Но при этом нежная лиричность в сочетании с пристальным вниманием не только к личному, внутреннему, но и к окружающему миру, живое сочувствие к людям даже в те времена, когда, кажется, если кого и стоит жалеть так только себя, не покидают Нидзё до самых последних страниц её повести.
Она и вправду была очень красивая. Во всём.
Девочка-гик
Моя любимица: "С утра, лишь только рассветёт, и до поздней ночи, пока не одолеет дремота, я только и делала, что читала, придвинув поближе светильник. Очень скоро само собою вышло, что я знала прочитанное наизусть, и оно так и всплывало у меня перед глазами, мне это очень нравилось".

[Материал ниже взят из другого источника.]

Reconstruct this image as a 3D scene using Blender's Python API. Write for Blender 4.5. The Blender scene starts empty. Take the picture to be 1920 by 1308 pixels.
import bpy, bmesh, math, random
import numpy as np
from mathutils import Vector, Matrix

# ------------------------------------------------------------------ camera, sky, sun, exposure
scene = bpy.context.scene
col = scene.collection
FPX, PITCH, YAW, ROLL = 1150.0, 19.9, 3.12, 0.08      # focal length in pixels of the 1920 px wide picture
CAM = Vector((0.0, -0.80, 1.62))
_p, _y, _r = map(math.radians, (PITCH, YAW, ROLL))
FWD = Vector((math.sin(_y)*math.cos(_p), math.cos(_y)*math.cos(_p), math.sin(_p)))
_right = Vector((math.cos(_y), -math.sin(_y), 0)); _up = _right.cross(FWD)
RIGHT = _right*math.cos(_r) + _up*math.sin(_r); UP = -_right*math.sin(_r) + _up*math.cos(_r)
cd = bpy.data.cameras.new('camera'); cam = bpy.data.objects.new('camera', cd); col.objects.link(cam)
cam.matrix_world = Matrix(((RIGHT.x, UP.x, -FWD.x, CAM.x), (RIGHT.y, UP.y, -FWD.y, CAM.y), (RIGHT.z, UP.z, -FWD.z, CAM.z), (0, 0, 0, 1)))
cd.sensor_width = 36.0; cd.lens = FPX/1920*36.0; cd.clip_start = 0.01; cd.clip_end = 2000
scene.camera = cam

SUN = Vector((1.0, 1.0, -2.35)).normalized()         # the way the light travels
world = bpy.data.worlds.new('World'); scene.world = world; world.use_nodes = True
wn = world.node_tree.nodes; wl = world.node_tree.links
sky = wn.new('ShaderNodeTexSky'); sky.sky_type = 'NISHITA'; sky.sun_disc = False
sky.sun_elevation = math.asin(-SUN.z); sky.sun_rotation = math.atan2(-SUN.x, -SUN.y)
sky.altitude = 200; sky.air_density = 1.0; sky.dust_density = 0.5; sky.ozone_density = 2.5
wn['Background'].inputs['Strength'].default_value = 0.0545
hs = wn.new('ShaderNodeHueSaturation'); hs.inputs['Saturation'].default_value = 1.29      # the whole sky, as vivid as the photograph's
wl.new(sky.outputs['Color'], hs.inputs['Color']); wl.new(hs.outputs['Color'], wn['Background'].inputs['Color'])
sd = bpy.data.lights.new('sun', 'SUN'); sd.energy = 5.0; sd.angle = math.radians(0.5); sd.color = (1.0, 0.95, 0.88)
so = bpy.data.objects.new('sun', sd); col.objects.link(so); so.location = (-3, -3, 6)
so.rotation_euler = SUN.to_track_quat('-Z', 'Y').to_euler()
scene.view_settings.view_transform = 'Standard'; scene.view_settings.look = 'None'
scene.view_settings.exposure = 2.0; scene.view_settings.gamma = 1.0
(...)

Мать этой девочки, которая так любила читать, была сестрой той самой Митицуна-но хаха, а вторая жена её отца, чиновника Сугавара-но Такасуэ, поэтесса Кадзуса-но-таю, состояла в родстве с той самой Мурасаки-сикибу*, написавшей "Повесть о Гэндзи" (и личный дневник, кстати, тоже), так что нет ничего удивительного в том, что жизнь автора "Одинокой луны в Сарасина" проходила под знаком любви к литературе.
Недолгая служба при дворе, не особенно счастливое, но бестревожное замужество, повседневные хлопоты — всё меркнет перед восторгом провинциалки, переехавшей в столицу и обнаружившей наконец книжное богатство, ранее известное ей лишь по рассказам близких. Книги, сны и мечты —вот чем жила дочь Сугавара-но Такасуэ.
И пусть под конец записок "одинокая луна" начинает укорять себя в том, что растратила жизнь на чтение, вместо того чтобы заботиться о душе, я никак не могу ей посочувствовать — её радостные записи о литературных открытиях выглядят куда более убедительными, нежели религиозные рассуждения.
Эта милая читательница была не только поглотительницей, но и создательницей моногатари, с разной степенью уверенности ей приписывают несколько повестей, в том числе переведённую на русский "Повесть о втором советнике Хамамацу", представляющую собой любовный роман сокрушительной для современного здравого смысла силы.
* Горегляд В.Н., Дневники и эссе в японской литературе X-XIII вв., М., 1975.